Two takeaways from Kscope19

I am just back from Kscope19, and it was so rich in content that I couldn’t wait for the plane to reach the altitude where I could take out my laptop and start writing this. And there will be more posts in the near future about the new and roadmapped features and all the other interesting things I learned.

Today, I’ll just write about the two most important announcements from Oracle during the Sunday symposium and throughout the week: the new positioning and pricing for EPM Cloud and the future of 11.2.

New EPM Cloud pricing model

EPM Cloud is now one product that supports different business processes. This translates into three pricing options:

  • EPM Cloud Enterprise which gives you access to all the EPM Cloud business processes, including Financial Consolidation & Close, Tax Reporting, Planning, Profitability & Cost Management, Account Reconciliation, Narrative Reporting, Disclosure Management, and Enterprise Data Management. That’s the entire buffet of EPM Cloud, all you eat. You can have more than one of each. I asked Oracle what would happen if a customer wanted to create 100 Financial Close applications and was told that they would want to make sure there is a business reason for that, but creating an archive application from time to time should not be a problem, for example at the end of the fiscal year or before a major reorganization. In the US, the price is $500 per user per month, with a minimum of 25 users.
  • EPM Cloud Standard will get you access to only one business process, with the possibility to add more business processes for an additional fee. The standard option will be limited to only Planning, Financial Consolidation & Close, Account Reconciliation, and Narrative Reporting. Some “advanced” feature will be unavailable in the standard version (e.g., advanced consolidations in Financial Consolidation & Close, Groovy rules in Planning, translation matching in Account Reconciliation). The price for this one will be $250 per user per month, with a minimum of 10 users and an additional $2,500 per additional business process.
  • The “hosted” option which is similar to Enterprise, except that the price is not dependent on the number of users, but on the number of employees in your organization ($40 per employee per month, with a minimum of 5,000 employees).

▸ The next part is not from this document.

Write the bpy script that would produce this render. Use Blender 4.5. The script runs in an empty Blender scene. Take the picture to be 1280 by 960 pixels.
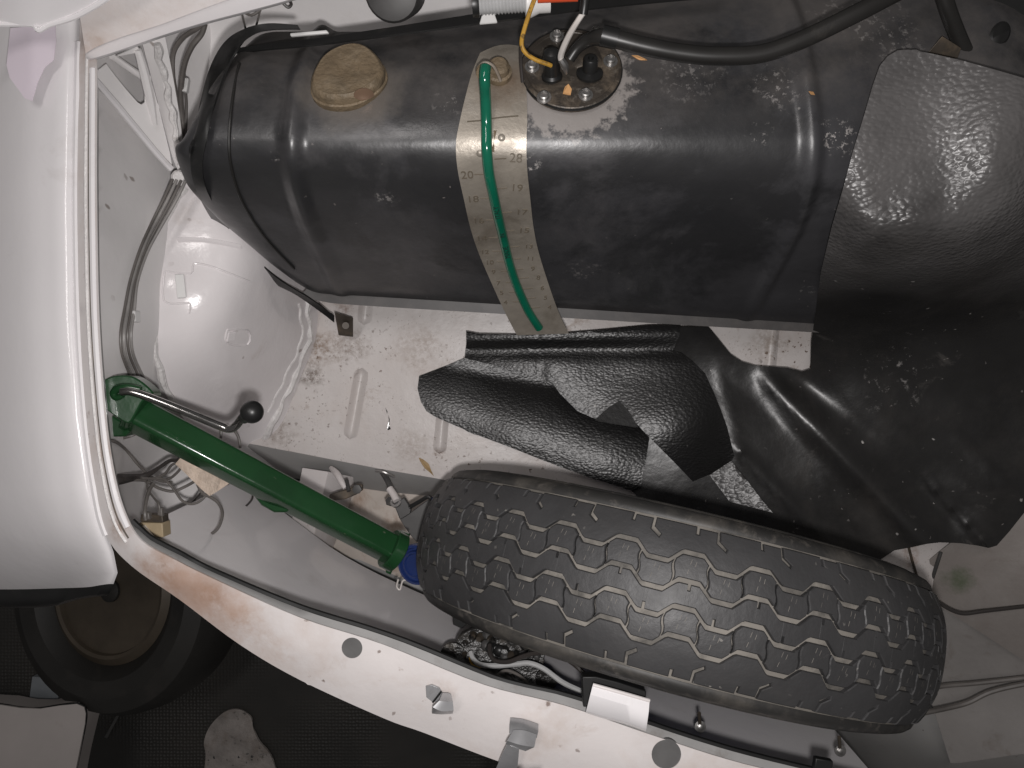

No more silos and also no more CS! For example, FCCS is now the Financial Consolidation & Close business process of EPM Cloud.

I can’t stop from making an analogy with Netflix… At the beginning, similar to on-premise, were DVDs and VHS that you owned and kept at home, it was expensive and took space and dust. Then came Netflix DVD by mail where you could have one DVD at a time and had to return it before getting your next one, this is similar to the standard version of EPM and the EPM Cloud as it was sold until now. The Netflix we know now is the streaming service, just like this EPM Cloud Enterprise, where you pay a monthly fee and can binge on all the EPM business processes you want! This is a game changer.

I was a bit disappointed when learning that Tax Reporting didn’t make it in the Standard version, which will raise the price point for clients wanting to do only tax provisioning or country-by-country reporting. But on the other hand, it’s very exciting to consider that clients who will get passed this threshold will now have access to the entire EPM platform to support other tax needs such as transfer pricing, price monitoring, tax planning! And any EPM Enterprise client doing a Financial Close project will also be able to use Tax Reporting.

Hyperion is not dead and 11.2 is around the corner!

The new release is now announced for September 2019 and will be supported until at least 2030. will still be supported until December 2020, with extended support available until December 2021. Customers wanting to stay on-premise will need to act quickly!

Hyperion will join the Oracle Applications Unlimited family. My understanding is that it means that it is intended to stay maintained for a long time, with a focus on stability rather than new features, and a transparent roadmap driven by the user community. This should be the last major upgrade required; once a client is on 11.2 bug fixes, enhancements and new features will be delivered through nimble patches.

To make it sustainable for the next 10 years, Oracle decided to remove some of the bloat from the platform: products that are either not used by enough customers or that rely on technology too old to be maintained for the next 10 years. The one that will impact the most customers is the loss of EPMA.  Clients who use EPMA will need to switch either to classic applications or to DRM. Oracle will provide a free limited license of DRM for all EPM 11.2 customers, for up to 5 users and that can only be used to export to EPM applications. Overall, it’s probably a good thing as DRM is a lot more powerful than EPMA, but it will require some effort to get there. Oracle promised a migration tool to help alleviate some of that.